Bill drafted in response to proposed carbon pipelines

DES MOINES — A bill scheduled for debate in a Senate committee today would take away the Iowa Utilities Board’s power to grant eminent domain to private companies, so land may be seized for carbon pipelines and similar projects. Senator Jeff Taylor, a Republican from Sioux Center, is the bill’s sponsor.

“There is neither constitutional nor ethical justification for government to use its coercive power to seize private land or force an easement primarily for the benefit of wealthy, well-connected business owners,” Taylor said.

Jeff Boeyink is a lobbyist for Summit Carbon Solutions, the company that’s hired former Governor Terry Branstad to promote its carbon pipeline. Boeyink told lawmakers reviewing Taylor’s bill that changing the rules for eminent domain would send the message that Iowa’s regulatory climate is unstable.

“With this bill, this project stops dead in its tracks,” Boeyink said. “That means all the tens of millions of dollars that have already been invested are lost, this project goes nowhere, farmers get no benefit, the ethanol plants we sign up are done.”

Iowans who’ve been notified their property is along the proposed routes for carbon pipelines spoke at the hour-long Senate subcommittee hearing on the bill yesterday.

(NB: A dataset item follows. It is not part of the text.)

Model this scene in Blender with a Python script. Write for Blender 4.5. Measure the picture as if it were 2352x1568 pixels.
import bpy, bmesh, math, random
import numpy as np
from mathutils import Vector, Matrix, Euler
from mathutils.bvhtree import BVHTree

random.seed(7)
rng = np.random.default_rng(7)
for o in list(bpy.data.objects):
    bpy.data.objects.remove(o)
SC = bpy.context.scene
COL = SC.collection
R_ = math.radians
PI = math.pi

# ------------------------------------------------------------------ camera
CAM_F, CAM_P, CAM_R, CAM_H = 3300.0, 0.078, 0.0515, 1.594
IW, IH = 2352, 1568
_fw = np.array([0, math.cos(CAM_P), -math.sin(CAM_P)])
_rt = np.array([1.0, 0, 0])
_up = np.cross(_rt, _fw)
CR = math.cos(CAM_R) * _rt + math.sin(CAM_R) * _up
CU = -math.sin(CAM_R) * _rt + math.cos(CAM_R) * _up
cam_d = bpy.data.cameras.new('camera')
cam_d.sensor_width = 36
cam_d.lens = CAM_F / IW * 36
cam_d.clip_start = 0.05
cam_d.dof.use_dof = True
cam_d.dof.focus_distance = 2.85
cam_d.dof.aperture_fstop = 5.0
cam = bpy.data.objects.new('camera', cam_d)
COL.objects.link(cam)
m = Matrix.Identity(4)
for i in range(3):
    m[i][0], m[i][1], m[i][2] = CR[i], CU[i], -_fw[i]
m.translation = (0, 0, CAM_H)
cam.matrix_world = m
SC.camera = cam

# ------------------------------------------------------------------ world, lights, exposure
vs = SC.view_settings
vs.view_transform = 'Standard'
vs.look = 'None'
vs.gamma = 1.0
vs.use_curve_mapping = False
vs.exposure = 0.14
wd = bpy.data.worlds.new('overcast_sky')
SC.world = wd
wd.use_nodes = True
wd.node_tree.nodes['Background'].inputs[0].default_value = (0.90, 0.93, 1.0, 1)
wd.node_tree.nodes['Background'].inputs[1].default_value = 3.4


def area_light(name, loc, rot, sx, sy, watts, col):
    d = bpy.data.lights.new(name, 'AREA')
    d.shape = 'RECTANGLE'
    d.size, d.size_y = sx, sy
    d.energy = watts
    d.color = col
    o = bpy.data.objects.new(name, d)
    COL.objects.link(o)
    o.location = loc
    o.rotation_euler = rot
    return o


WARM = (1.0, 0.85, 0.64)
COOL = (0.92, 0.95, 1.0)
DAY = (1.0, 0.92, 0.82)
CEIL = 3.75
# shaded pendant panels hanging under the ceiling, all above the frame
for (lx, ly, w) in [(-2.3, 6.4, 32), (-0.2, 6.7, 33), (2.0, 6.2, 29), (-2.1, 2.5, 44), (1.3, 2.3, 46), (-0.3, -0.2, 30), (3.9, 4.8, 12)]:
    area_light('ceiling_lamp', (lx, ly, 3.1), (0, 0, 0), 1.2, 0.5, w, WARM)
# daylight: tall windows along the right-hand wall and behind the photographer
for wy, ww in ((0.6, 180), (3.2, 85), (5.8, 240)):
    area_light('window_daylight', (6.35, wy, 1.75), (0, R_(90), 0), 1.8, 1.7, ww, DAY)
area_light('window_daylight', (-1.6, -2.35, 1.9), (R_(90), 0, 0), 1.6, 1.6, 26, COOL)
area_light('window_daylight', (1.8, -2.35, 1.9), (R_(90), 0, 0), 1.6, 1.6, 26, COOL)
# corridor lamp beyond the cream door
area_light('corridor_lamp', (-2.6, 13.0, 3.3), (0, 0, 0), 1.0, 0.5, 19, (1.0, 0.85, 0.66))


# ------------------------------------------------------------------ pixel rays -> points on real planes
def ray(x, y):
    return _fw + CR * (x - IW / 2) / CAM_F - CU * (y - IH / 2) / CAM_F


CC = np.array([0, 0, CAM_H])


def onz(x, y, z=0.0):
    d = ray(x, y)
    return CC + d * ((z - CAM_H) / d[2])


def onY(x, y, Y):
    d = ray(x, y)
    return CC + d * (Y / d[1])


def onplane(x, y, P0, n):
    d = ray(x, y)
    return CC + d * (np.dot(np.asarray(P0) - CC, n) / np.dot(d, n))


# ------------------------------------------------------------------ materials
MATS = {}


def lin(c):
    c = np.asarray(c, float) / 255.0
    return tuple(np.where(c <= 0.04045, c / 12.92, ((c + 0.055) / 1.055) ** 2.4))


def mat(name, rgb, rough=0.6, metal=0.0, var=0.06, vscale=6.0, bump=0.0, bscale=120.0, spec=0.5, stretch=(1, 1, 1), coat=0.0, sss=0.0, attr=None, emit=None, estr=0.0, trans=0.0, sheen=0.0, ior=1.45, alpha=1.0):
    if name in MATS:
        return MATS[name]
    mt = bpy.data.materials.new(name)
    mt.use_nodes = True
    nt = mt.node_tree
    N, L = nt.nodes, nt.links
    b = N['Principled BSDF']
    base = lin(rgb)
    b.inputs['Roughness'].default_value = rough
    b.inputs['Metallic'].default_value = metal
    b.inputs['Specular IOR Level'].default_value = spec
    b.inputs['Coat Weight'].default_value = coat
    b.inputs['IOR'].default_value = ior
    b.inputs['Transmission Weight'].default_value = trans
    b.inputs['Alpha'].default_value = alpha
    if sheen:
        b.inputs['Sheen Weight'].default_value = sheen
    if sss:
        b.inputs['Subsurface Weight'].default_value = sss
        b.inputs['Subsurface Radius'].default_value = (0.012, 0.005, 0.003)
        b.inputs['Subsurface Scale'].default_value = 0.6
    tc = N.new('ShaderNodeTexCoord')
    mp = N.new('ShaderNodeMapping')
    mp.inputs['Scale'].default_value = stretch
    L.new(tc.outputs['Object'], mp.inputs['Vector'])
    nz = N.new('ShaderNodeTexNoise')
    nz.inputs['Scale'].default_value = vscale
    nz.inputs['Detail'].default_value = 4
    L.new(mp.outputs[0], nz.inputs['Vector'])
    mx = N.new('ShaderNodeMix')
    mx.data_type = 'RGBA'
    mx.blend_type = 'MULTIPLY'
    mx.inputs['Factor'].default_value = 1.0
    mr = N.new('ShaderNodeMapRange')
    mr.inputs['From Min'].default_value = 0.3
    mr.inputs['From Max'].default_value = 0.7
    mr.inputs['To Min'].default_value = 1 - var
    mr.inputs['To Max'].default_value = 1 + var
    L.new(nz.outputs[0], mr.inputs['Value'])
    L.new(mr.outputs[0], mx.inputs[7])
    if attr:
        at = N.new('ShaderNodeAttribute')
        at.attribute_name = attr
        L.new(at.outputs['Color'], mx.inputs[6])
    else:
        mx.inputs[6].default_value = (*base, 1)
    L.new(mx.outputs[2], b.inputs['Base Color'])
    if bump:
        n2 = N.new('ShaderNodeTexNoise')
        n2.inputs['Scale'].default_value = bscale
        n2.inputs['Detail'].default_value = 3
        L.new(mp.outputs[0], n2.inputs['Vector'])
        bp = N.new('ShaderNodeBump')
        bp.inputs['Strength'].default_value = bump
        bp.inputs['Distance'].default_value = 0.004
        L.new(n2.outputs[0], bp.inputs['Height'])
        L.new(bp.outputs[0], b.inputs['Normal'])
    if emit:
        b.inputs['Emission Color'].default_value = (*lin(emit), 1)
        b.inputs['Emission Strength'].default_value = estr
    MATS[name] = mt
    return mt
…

“I thought I had property rights, but Summit Carbon is telling me I don’t…that they can ask for eminent domain and that I might as well go ahead and sign a voluntary easement,” said Dan Tronchetti, who owns a farm near Paton in Greene County. “…I can’t believe that 40 years of hard work doesn’t mean anything.”

Kathy Stockdale of Iowa Falls held up a map showing the route for a proposed pipeline would pass through the middle of her farm. “We have 30 acres of wetlands right over here by where Summit it coming in,” Stockdale said. “…You can see that they’re going through a waterway up here. This is where the highly erodible is, so we are concerned because this is very sandy soil and when there’s a rain, what’s going to happen to the pipeline underneath?”

Republican Senator Craig Williams of Manning voted to advance the bill out of subcommittee, but he told pipeline critics it’s difficult to retroactively change regulations.

“There are three or four other issues with this bill and I get that everybody wants us to pass this bill, I just don’t think that it does what you want it to do,” Williams said.

Republican Senator Mike Klimesh of Spillville said the bill as currently written is too broad.

“I think that it would make it virtually impossible for pipelines that serve a public good or a public purpose to be able to exist or grow or even cross the state,” Klimesh said. “What I’m talking about is oil pipelines, natural gas pipelines…pipelines that move essential services.”

But Klimesh said the issue “merits more discussion” and that’s why he also voted to make the bill eligible for consideration in the Senate Commerce Committee today.